Sidorenko property and forcing in regular tournaments
Daniel Král', Matjaž Krnc, Filip Kučerák, Bernard Lidický, Jan Volec
TL;DR
This work characterizes which tournaments H have the Sidorenko property with respect to nearly regular tournaments, showing that exactly transitive tournaments and blow-ups T[a,b,c] of the cyclically oriented triangle with each part transitive minimize the homomorphism density against regular tournamentons.

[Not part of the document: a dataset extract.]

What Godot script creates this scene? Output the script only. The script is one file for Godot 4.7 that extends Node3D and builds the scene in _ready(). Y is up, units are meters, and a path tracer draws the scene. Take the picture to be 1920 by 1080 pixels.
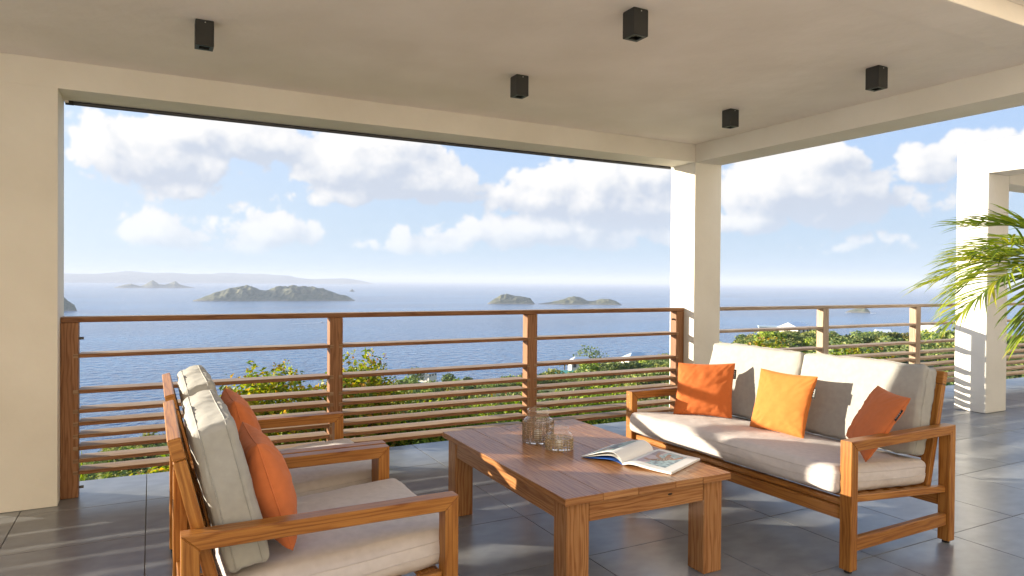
extends Node3D

const EYE := 1.25
const SKY_LIGHT := 0.264
var M := {}
var used := {}
var cache := {}
var variants := {}
var turn := 0
var rng := RandomNumberGenerator.new()
var wob := FastNoiseLite.new()
var sky_w := 4096
var sky_rows := 1024
var puffs := PackedFloat32Array()
var under := PackedFloat32Array()


func _ready() -> void:
	rng.seed = 11
	wob.seed = 5
	wob.frequency = 1.0
	wob.fractal_octaves = 3
	# ---------------- camera
	var cam := Camera3D.new()
	cam.name = "camera"
	cam.basis = Basis(Vector3.UP, deg_to_rad(-27.854)) * Basis(Vector3.RIGHT, deg_to_rad(-0.577)) * Basis(Vector3.BACK, deg_to_rad(0.4457))
	cam.position = Vector3(0, EYE, 0)
	cam.fov = rad_to_deg(2.0 * atan(540.0 / 1280.0))
	cam.near = 0.05
	cam.far = 200000.0
	add_child(cam)
	cam.current = true
	# ---------------- sky, sun, exposure
	var env := Environment.new()
	env.background_mode = Environment.BG_SKY
	env.tonemap_mode = Environment.TONE_MAPPER_LINEAR
	env.tonemap_exposure = 4.85
	env.sdfgi_enabled = true
	env.ssao_enabled = true
	env.ssil_enabled = true
	env.fog_enabled = true
	env.fog_density = 0.000066
	env.fog_light_color = Color(0.88, 0.92, 1.0)
	var sky := Sky.new()
	var pano := PanoramaSkyMaterial.new()
	pano.panorama = ImageTexture.create_from_image(make_sky())
	sky.sky_material = pano
	env.sky = sky
	var we := WorldEnvironment.new()
	we.name = "world"
	we.environment = env
	add_child(we)
	var sun := DirectionalLight3D.new()
	sun.name = "sun"
	sun.basis = Basis.looking_at(Vector3(1.42, -0.302, 1.0).normalized(), Vector3.UP)
	sun.light_energy = 0.93
	sun.light_color = Color(1.0, 0.945, 0.845)
	sun.light_angular_distance = 0.5
	sun.shadow_enabled = true
	add_child(sun)
	make_materials()
	build_sea_and_land()
	build_house()
	build_floor()
	build_railings()
	build_neighbour()
	build_furniture()
	build_small_things()
	build_plants()
	build_far_houses()
	build_vegetation()


# =====================================================================  helpers
func numbered(called: String) -> String:
	var n: int = used.get(called, 0)
	used[called] = n + 1
	return called if n == 0 else "%s_%03d" % [called, n]


func put(called: String, mesh: Mesh, mat: Material, parent: Node3D = null, xf := Transform3D()) -> MeshInstance3D:
	var o := MeshInstance3D.new()
	o.mesh = mesh
	o.material_override = variants[mat][(turn * 7 + 3) % 4] if variants.has(mat) else mat
	o.transform = xf
	if parent == null:
		o.name = numbered(called)
		add_child(o)
	else:
		o.name = called
		parent.add_child(o, true)
	return o


func thing(called: String, label: String, category: String, at := Vector3.ZERO, yaw := 0.0, group := "") -> Node3D:
	var o := Node3D.new()
	o.name = numbered(called)
	add_child(o)
	o.position = at
	o.rotation.y = yaw
	tag(o, label, category, group)
	return o


func tag(o: Node3D, label: String, category := "", group := "", kind := "") -> void:
	o.set_meta("label", label)
	if category:
		o.set_meta("category", category)
	if group:
		o.set_meta("group", group)
	if kind:
		o.set_meta("kind", kind)


func structure(o: Node3D, label: String) -> Node3D:
	o.set_meta("label", label)
	o.set_meta("kind", "structure")
	return o


func at_polar(az: float, el: float, r: float) -> Vector3:
	var a := deg_to_rad(az)
	return Vector3(r * sin(a), EYE + r * tan(deg_to_rad(el)), -r * cos(a))


# a box with chamfered edges, its grain along the longest side; a few variants per size differ in where the grain starts
func board(sz: Vector3, bev := 0.003, variants := 4) -> ArrayMesh:
	turn += 1
	var key := "b%.4f_%.4f_%.4f_%.4f_%d" % [sz.x, sz.y, sz.z, bev, turn % variants]
	if cache.has(key):
		return cache[key]
	var h := sz * 0.5
	var b: float = minf(bev, minf(h.x, minf(h.y, h.z)) * 0.45)
	var long := 0
	if sz.y >= sz.x and sz.y >= sz.z:
		long = 1
	elif sz.z >= sz.x and sz.z >= sz.y:
		long = 2
	var off := Vector2(fmod(turn * 0.371, 1.0), fmod(turn * 0.617, 1.0))
	var st := SurfaceTool.new()
	st.begin(Mesh.PRIMITIVE_TRIANGLES)
	var c := {}
	for sx in [-1, 1]:
		for sy in [-1, 1]:
			for sz2 in [-1, 1]:
				var s := Vector3(sx, sy, sz2)
				for a in 3:
					var p := Vector3(s.x * (h.x - b), s.y * (h.y - b), s.z * (h.z - b))
					p[a] = s[a] * h[a]
					c[[sx, sy, sz2, a]] = p
	for a in 3:
		var u := (a + 1) % 3
		var v := (a + 2) % 3
		for s in [-1, 1]:
			var ring := []
			for k in [[-1, -1], [1, -1], [1, 1], [-1, 1]]:
				var q := [0, 0, 0]
				q[a] = s
				q[u] = k[0]
				q[v] = k[1]
				ring.append(c[[q[0], q[1], q[2], a]])
			poly(st, ring, a, long, off)
		# the edges that run along a
		for s1 in [-1, 1]:
			for s2 in [-1, 1]:
				var ring2 := []
				for k in [[-1, u], [1, u], [1, v], [-1, v]]:
					var q := [0, 0, 0]
					q[a] = k[0]
					q[u] = s1
					q[v] = s2
					ring2.append(c[[q[0], q[1], q[2], k[1]]])
				poly(st, ring2, u if u != long else v, long, off)
	for sx in [-1, 1]:
		for sy in [-1, 1]:
			for sz3 in [-1, 1]:
				poly(st, [c[[sx, sy, sz3, 0]], c[[sx, sy, sz3, 1]], c[[sx, sy, sz3, 2]]], long, long, off)
	var m := st.commit()
	cache[key] = m
	return m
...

The authors develop a limit-analytic framework using tournamentons, establish key density inequalities for blow-ups C[a,b,c] via auxiliary functions and standard inequalities, and prove that equality occurs only for the uniform (random) tournamenton W≡1/2. They also prove a witness construction for all other H, demonstrating the existence of regular tournamentons with t(H,W)=0, and derive forcing consequences, including infinite families of non-transitive forcing tournaments and a negative answer to whether almost every tournament is forcing in this setting. Overall, the paper advances our understanding of Sidorenko-type phenomena and quasirandom forcing in tournaments, clarifying which structures drive minimization of subgraph densities in nearly regular regimes and outlining remaining open questions, especially for more complex blow-ups and entropy-based proofs.
Abstract
We give a complete characterization of tournaments H that have the Sidorenko property with respect to nearly regular tournaments, i.e., the homomorphism density of H among all nearly regular tournaments is minimized by a random tournament. Corollaries of our result are a positive answer to the question of Noel, Ranganathan and Simbaqueba whether there exist infinitely many non-transitive tournaments that are quasirandom forcing for nearly regular tournaments, and a negative answer to their question whether almost every tournament is quasirandom forcing for nearly regular tournaments.